Bled

Bled

Wednesday 3 August 2016

Simple Green Something

I have many positive traits among which keeping my promises is paramount: like just half an hour ago I went into the corner shop solemnly promising myself I would buy nothing but half a kilo of super healthy peaches, and came out with a can of Guinness. (Which, of course, is good for you. So there, I almost did it.)

Now that I gave myself dubious press, I can move on to the part where I actually do keep a promise I made, and one week after our adventurous outing to Budafok and its environs, we have indeed paid a visit to another unexplored part of the Budapest galaxy, namely Népliget. I once threw a small tantrum of disbelief when reading about inhabitants of Istanbul who’ve never seen the Bosphorus, but frankly, what’s my excuse for not having been to Népliget? Going there we took the metro, but coming back we actually walked, with the added excitement of a detour into the infamous 8th district- so I wouldn’t necessarily say that the place is a stone throw’s away, but two would do the job. 

The first impression of the park is slightly eerie, as if you’re facing a faded, or perhaps simply wilder version of something, with an added whiff of socialist decrepitude. Some alleys are haphazard and overgrown, there are large, almost boulevardish roads, empty of both people and cars, like streets in some dictatorship’s fever dream ghost capital. It might have been the weather as well, a hot but cloudy summer’s day intensively pondering a storm which never came, but the park was borderline deserted- bar a weird couple sipping cheap beer on a bench, two homeless people drying their clothes and one person walking a dog (which, by Budapest standards is technically a negative number), the first living beings we came across were a whopping six squirrels frolicking quite audaciously in spite of the two mad humanoids chasing them with cameras. 

We also encountered a number of mind boggling memorials- the Polish soldier surrounded by flower beds was yet another wink to bygone times, joined by monuments dedicated to the gravestone makers and quarry men of Kőbánya- this latter piece of intel provided one of those epiphanies of the weak minded when I realized that of course the place must have been named Kőbánya because there were stone quarries there. 

The accidental finding of a Fradi training facility provided further random flashbacks, this time to a book on terrace culture I’d read, by the charming name of ‘Shit Ground No Fans’. I do hope not to give offence to any Fradi fans reading this, the new stadium, looming large on the other side of the park, is actually quite modern, but for Pete’s sake, what’s the point in that when you lose in the first round of Champions League pre-qualifiers to the team whom Albania sent when their title holder got kicked out for match fixing. Also, please explain the bird. Please.

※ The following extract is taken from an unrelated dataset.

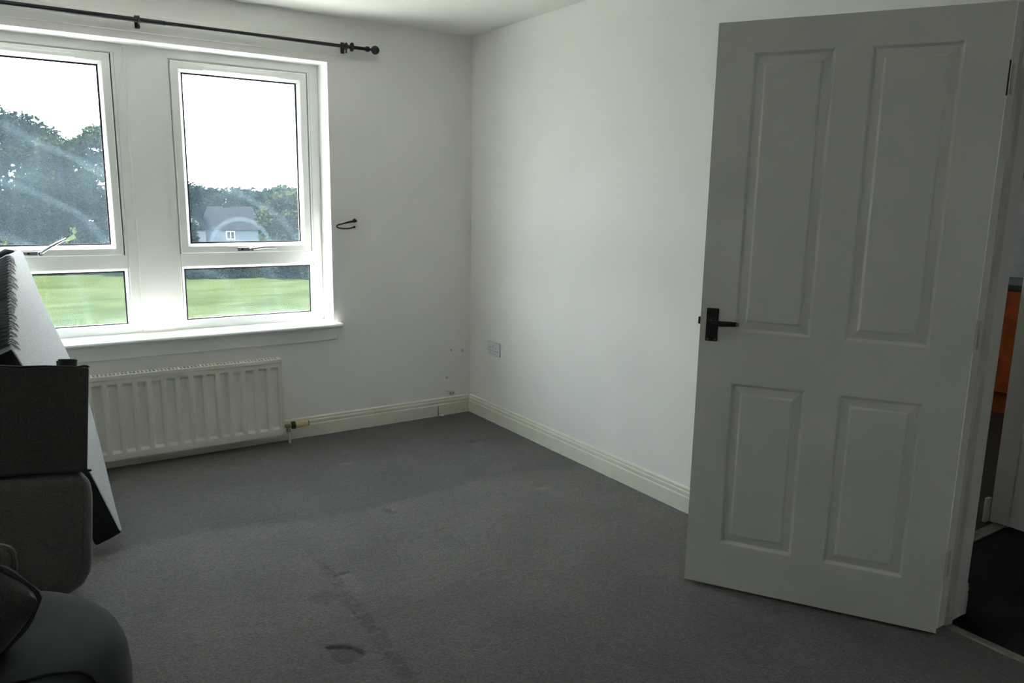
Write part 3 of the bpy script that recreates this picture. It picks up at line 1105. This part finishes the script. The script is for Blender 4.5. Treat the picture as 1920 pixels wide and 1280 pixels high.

To add insult injury, the only facilities we found which could provide us with beer were two ramshackle kiosks at the entry point closest to the stadium (we unwisely chose to ignore them at this stage) and two filling stations at the other end. Also, the only beer which was actually beer, like by German purity law standards ( I know I am horrible about this and will not even attempt to deny it), was DAB. So that is how I ended up sipping a totally random beer on a tropical Sunday afternoon, chasing squirrels. Which, if not yet described as one of life’s essential pleasures, damn well should be. Thank you Népliget for being a simple green something two stone’s throws away from where I live and sorry for having shunned you for your sisters with better beers- sometimes quirky is just nicer than nice. 

PS: We also accidentally wandered into Tisztviselőtelep, which, among other things hosts a ridiculously mis-shaped church and the hotel I stayed in the first time I laid eyes on the fair city of Budapest. About them, possibly, in an another exploratory chapter.